Is it really better to keep your savings in boring old cash than venture into the sexy stock market?

As the Queen celebrated her 90th birthday, the Association of Investment Companies noted that 27 investment trusts have also been around for 90 years, and those trusts have delivered an average £900 return on £100 invested over the past 25 years from 1991. The best 25-year savings return on £100 would have been a relatively feeble £537.

But this week veteran broadcaster Paul Lewis claimed that cash has been a better bet than tracking the stock market, for most five-year investment periods since 1995.

He says: “I have long suspected that the merits of cash were underplayed by traditional research which compares poor cash rates with often exaggerated gains on investments in shares.”
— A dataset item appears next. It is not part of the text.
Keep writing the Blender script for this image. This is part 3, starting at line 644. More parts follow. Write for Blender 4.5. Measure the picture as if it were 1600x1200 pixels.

You would have had to be on full alert, switching your savings once a year into the top-paying one-year bond, whichever was top of the ‘best buy’ table, to be a winner. The research pits that against a FTSE-100 tracker fund, which reflects the performance of the leading share index, including reinvesting the important element of dividends.

It found that this so-called ‘active cash’ beat the total returns on the tracker fund in 57per cent of the 192 five-year periods beginning each month from 1 January 1995 to the present.

Mr Lewis says it shows that “people who prefer the safety of cash can make returns that beat those on tracker funds in a majority of time periods”, and also “confirms that the risk of making losses on a shares investment is very real”.

On investments held for less than five years between 1995 and 2015 there was a 25per cent or greater chance of losing money, and over nine or 10 year holding periods the chance was still 10 per cent. “Few advisers know those odds still less inform their clients of them,” Mr Lewis says.

As for the traditional studies, the best known is the annual Barclays Equity Gilt Study, which Mr Lewis says exaggerates share gains by excluding the effect of charges. It also understates cash by using Treasury Bills currently paying 0.45per cent or a Nationwide account paying 0.25 per cent, whereas the best-paying one-year savings bond is at 2.1per cent.

Mr Lewis adds: “There is nothing to indicate that the stock market experience of the last 21 years is not typical.”

Laith Khalaf, senior analyst at brokers Hargreaves Lansdown, says savers who want access to their capital within five years should not anyway consider investing in the stock market, because the risk of loss is too high.

But he goes on: “The analysis implies an annual fund charge of one per cent, which in our experience is realistic for the period in question, dating as it does back to 1995. However the funds market has changed significantly over this period, and UK index tracker funds are now available for under 0.1per cent per annum.”

Further, most UK investors, both passive and active, are aligned with the FTSE All Share, where returns have been around 0.5 per cent a year higher than the FTSE-100 since 1995.

Calum Bennie, savings expert at Scottish Friendly, adds: “Putting to one side the fact that few people have the time or inclination to move their money on an ongoing basis into best buy cash savings accounts, the fact is that if they did, these top rates wouldn’t last for long. High demand for them would mean the attractive rate would be quickly withdrawn or reduced.”

Hargreaves’ figures show ‘active cash’ making five per cent a year since 1995, less than the HSBC FTSE-100 Tracker return of 5.9per cent after charges, and left behind by the 7.8per cent of the ‘average stock market fund’ after charges, and by the 12.6per cent achieved by star fund manager Neil Woodford. Eight out of nine investors are in active funds, not trackers, it says – but its figures are based on holding cash or shares for 25 years.

Annabel Brodie-Smith at the Association of Investment Companies says: “Whilst we would agree that five years should not be considered long-term, and equity investors should have a longer-term time horizon in mind, the average investment company is up 40per cent over the past five years, compared to 25per cent for the FTSE 100 and just two per cent for the average high interest cash account. The average UK All Companies investment trust has performed even better, and is up 64per cent.

“Over the long-term, the outperformance is even more significant, despite the credit crunch, and the dotcom bust.”

Patrick Connolly, certified financial planner at Chase de Vere, says Mr Lewis is wrong to say advisers do not issue risk warnings to clients.

“The overwhelming majority of independent financial advisers are well aware of the risks of stock markets and inform their clients, which is why these clients are likely to hold a balanced portfolio including shares, fixed interest, property and cash rather than being fully invested in shares. So while Paul’s research undoubtedly has merit, the lesson from it isn’t to choose cash and completely avoid equities."